In this case, an internal combustion engine and an electric motor each drive its own axle. For example, a conventional gasoline engine drives the front wheels, while an electric motor with its own gearbox drives the rear wheels. It is relatively inexpensive to turn your conventional vehicle into a four-wheel drive hybrid. ICE modifications are almost not required, and the rear of the hybrid has to be modified anyway to accommodate the battery.

  • Pros: Relatively simple design, four-wheel drive, lower cost
  • Cons: Lower efficiency, smaller trunk, even more weight
  • Fuel saving: Up to 20%
  • Models: Peugeot 3008 Hybrid4, Mazda Demio e-4WD

Plug-in hybrids (PHEV)

This is currently the highest category of vehicles with combined powertrains. Many manufacturers are switching over to plug-in hybrids, for example, Porsche with its Panamera S E Hybrid. The problem with conventional hybrids is that they can only accumulate their electricity reserves when braking. And when driving on the even surfaces (on the highway, for example), the electric motor is not used, and charging the batteries using the internal combustion engine does not count, so it will not be possible to save fuel there. Therefore, it was decided to charge the battery in advance from an external outlet while the car was parked. The battery capacity of the PHEV versions is much higher than that of conventional full hybrids. Such batteries allow you to drive tens of kilometers in a fully electric mode without wasting fuel.

  • Pros: Maximum fuel economy
  • Cons: Cost, heavy weight, dependence on charging stations
  • Fuel saving: Up to 70%
  • Models: Volkswagen Golf GTE, Range Rover P400e, Chevrolet Volt, Mitsubishi Outlander PHEV

Series-parallel hybrids

The Toyota Prius, the world’s first production hybrid, was the first model to feature this scheme. It managed to combine everything at once: efficiently accumulate electricity during regenerative braking, drive only on gasoline or only on electricity, use both energy sources together, and even charge the battery from the internal combustion engine when the car is stationary. Moreover, such a hybrid does not need a gearbox: a planetary gearbox with electric motors acts as a continuously variable transmission. Today, there is the fourth generation Hybrid Synergy Drive (HSD) hybrid powertrain, which is installed on all Toyota and Lexus hybrids. The HSD idea is protected by Toyota patents, so GM, Daimler and BMW, which have united under the Global Hybrid Cooperation project, had to make a much more complex scheme with two electric motors and four clutch packages.

  • Pros: High efficiency, simple design, light weight
  • Cons: Complex control electronics, price
  • Fuel saving: Up to 40%
  • Models: Toyota Prius, Lexus RX 450h, BMW X6 ActiveHybrid, Mercedes ML 450 Hybrid

Fast facts

  • The mild hybrid uses both an internal combustion engine and an electric motor to improve fuel efficiency. It does this by using the energy stored in the battery, which is generated during braking. This energy is then used by the combustion engine to accelerate the vehicle.
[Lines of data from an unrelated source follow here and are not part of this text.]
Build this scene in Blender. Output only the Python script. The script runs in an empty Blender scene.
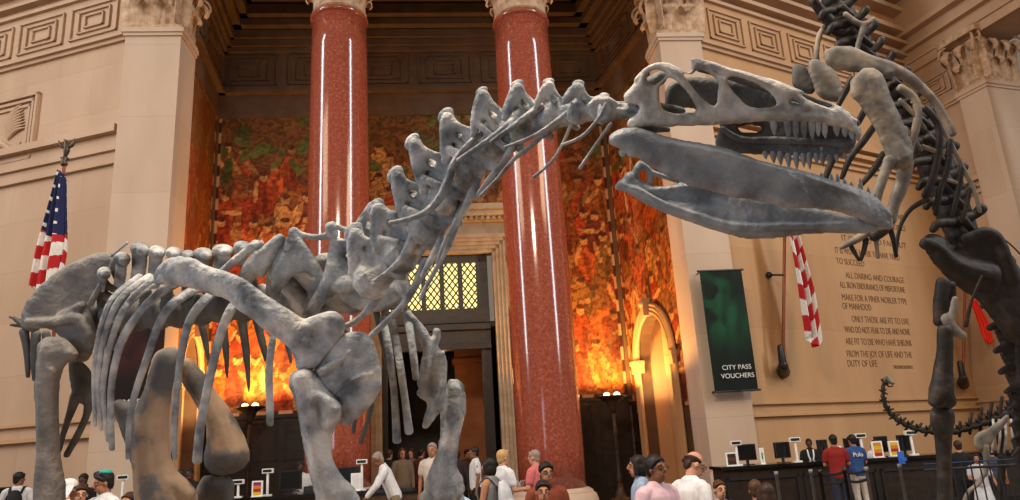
import bpy, bmesh, math, random
import numpy as np
from mathutils import Vector, Matrix
random.seed(7); np.random.seed(7)
SC = bpy.context.scene
COL = SC.collection
# ------------------------------------------------------------------ camera
F = 740.0; CX, CY = 510.0, 250.0
PITCH = math.radians(15.3); ROLL = math.radians(3.4)
CAM = Vector((0, 0, 1.7))
FW = Vector((0, math.cos(PITCH), math.sin(PITCH)))
_r0 = Vector((1, 0, 0)); _u0 = _r0.cross(FW)
RT = math.cos(ROLL)*_r0 - math.sin(ROLL)*_u0
UP = math.sin(ROLL)*_r0 + math.cos(ROLL)*_u0
cd = bpy.data.cameras.new('camera'); cam = bpy.data.objects.new('camera', cd); COL.objects.link(cam)
cd.sensor_width = 36; cd.lens = F/1020*36; cd.clip_end = 200; cd.clip_start = .05
m = Matrix((RT, UP, -FW)).transposed().to_4x4(); m.translation = CAM
cam.matrix_world = m
SC.camera = cam
# ------------------------------------------------------------------ world, lights, exposure
w = bpy.data.worlds.new('world'); SC.world = w; w.use_nodes = True
w.node_tree.nodes['Background'].inputs[0].default_value = (1.0, .80, .62, 1)
w.node_tree.nodes['Background'].inputs[1].default_value = .20
SC.view_settings.view_transform = 'Standard'; SC.view_settings.look = 'None'
SC.view_settings.gamma = 1; SC.view_settings.use_curve_mapping = False
SC.view_settings.exposure = 0.0
def aim(o, tgt):
    o.rotation_euler = (Vector(tgt)-o.location).to_track_quat('-Z', 'Y').to_euler()
def area(name, loc, tgt, sx, sy, e, col, spread=None):
    l = bpy.data.lights.new(name, 'AREA'); l.shape = 'RECTANGLE'; l.size = sx; l.size_y = sy
    l.energy = e; l.color = col
    if spread: l.spread = math.radians(spread)
    o = bpy.data.objects.new(name, l); COL.objects.link(o); o.location = loc; aim(o, tgt); return o
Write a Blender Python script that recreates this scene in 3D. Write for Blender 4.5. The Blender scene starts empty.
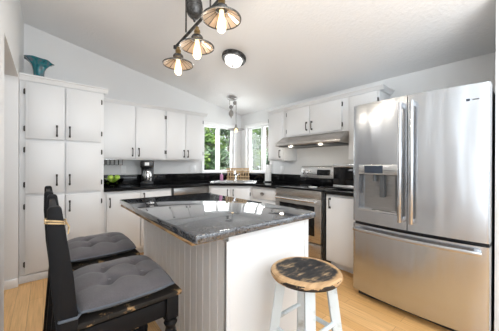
import bpy, bmesh, math, random
from mathutils import Vector, Matrix
random.seed(7)
C = bpy.context.scene.collection
PI = math.pi
# ------------------------------------------------------------------ camera
F, YAW, PITCH, ROLL = 241.87, 0.8719, -0.0017, 0.0037
CAM = Vector((-3.108, -3.975, 1.2027))
ax = Vector((math.cos(YAW)*math.cos(PITCH), math.sin(YAW)*math.cos(PITCH), math.sin(PITCH)))
rt0 = Vector((math.sin(YAW), -math.cos(YAW), 0)); up0 = rt0.cross(ax)
cr, sr = math.cos(ROLL), math.sin(ROLL)
rt = cr*rt0 + sr*up0; up = -sr*rt0 + cr*up0
cd = bpy.data.cameras.new('camera'); co = bpy.data.objects.new('camera', cd); C.objects.link(co)
cd.sensor_width = 36; cd.lens = F/499*36; cd.clip_start = 0.02
m = Matrix((rt, up, -ax)).transposed().to_4x4(); m.translation = CAM
co.matrix_world = m
bpy.context.scene.camera = co
# ------------------------------------------------------------------ light
sc = bpy.context.scene
sc.view_settings.view_transform = 'Standard'; sc.view_settings.look = 'None'
sc.view_settings.gamma = 1; sc.view_settings.use_curve_mapping = False
sc.view_settings.exposure = 0.58
w = bpy.data.worlds.new('world'); sc.world = w; w.use_nodes = True
bg = w.node_tree.nodes['Background']; bg.inputs[0].default_value = (.86, .93, 1, 1); bg.inputs[1].default_value = 1.05
def area(name, loc, target, sx, sy, power, col=(1, 1, 1)):
    l = bpy.data.lights.new(name, 'AREA'); l.shape = 'RECTANGLE'; l.size = sx; l.size_y = sy; l.energy = power; l.color = col
    o = bpy.data.objects.new(name, l); C.objects.link(o); o.location = loc
    o.rotation_euler = (Vector(target)-Vector(loc)).to_track_quat('-Z', 'Y').to_euler(); return o
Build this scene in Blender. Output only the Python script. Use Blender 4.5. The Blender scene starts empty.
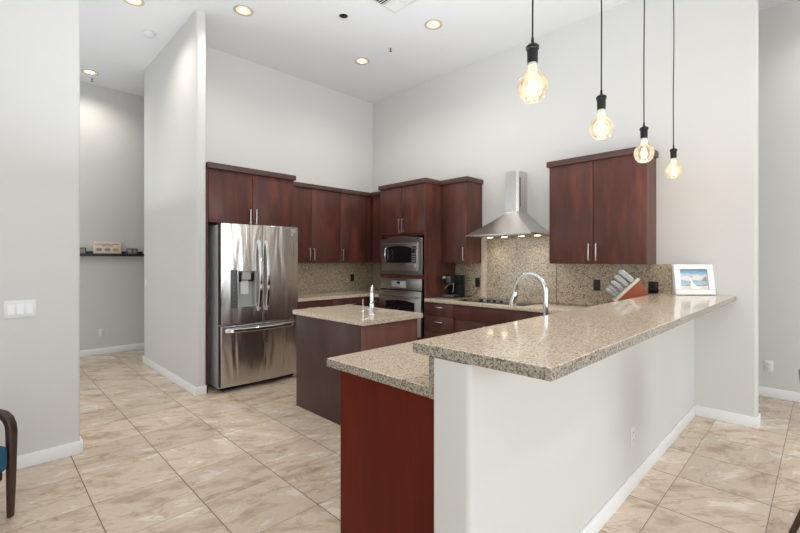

The mild hybrid uses an electric motor to help the internal combustion engine.
  • The full hybrid has a larger electric motor and battery compared to a mild hybrid. A full hybrid can drive a vehicle over short distances using an electric motor, and charge a battery using an engine or regenerative braking.
  • The plug-in hybrid can be charged by plugging into a home outlet or using a public charging station. The plug-in hybrid offers greater driving range only thanks to the larger battery pack and electric motor. The plug-in hybrid is able to meet the daily range requirements of most people.

What can we expect in the future?

In 2020, the Directive 443/2009, which requires that the average CO2 emissions of new models of the automaker should not exceed 95 g/km per 1,370 kg of mass entered into effect in the EU. For every extra gram from every sold car, you will have to pay a fine. These requirements roughly correspond to a combined consumption of 4.1 l/100 km for petrol or 3.6 l/100 km of diesel fuel. They can only be met with the help of batteries and electric motors, and even a modern full hybrid has a hard time doing it. And in a few years, the threshold of permitted emissions is planned to be made even lower! So there will be more and more plug-in vehicles.

Therefore, we will have to completely abandon the internal combustion engines in the future. End of story. With the development of technology (primarily batteries), all vehicles will sooner or later become electric. But today, electric vehicles are still quite expensive, have a limited driving range and take too long to charge. Some countries have already announced the upcoming ICE bans, including the UK, Sweden, Denmark, Iceland, India, and China, where by 2030, sales of new cars with internal combustion engines will be banned; Norway will ban them from 2025.

Israel. Work on a set of ‘critical mass’ of environmentally friendly transport is underway in Israel. By 2030, the country will stop selling cars with gasoline and diesel engines. After which there will only be electricity and natural gas, which the territory is rich in. The authorities have already announced that they will reduce the tax on ‘clean’ vehicles as much as possible, even down to zero. At the same time, the growth of infrastructure serving electric transport will accelerate, and many new ones will be added to the two thousand existing charging stations. It is expected that by 2025, 177 thousand electric vehicles will drive on the roads of Israel, which is quite a lot. The forecast is one and a half million electric cars by 2030!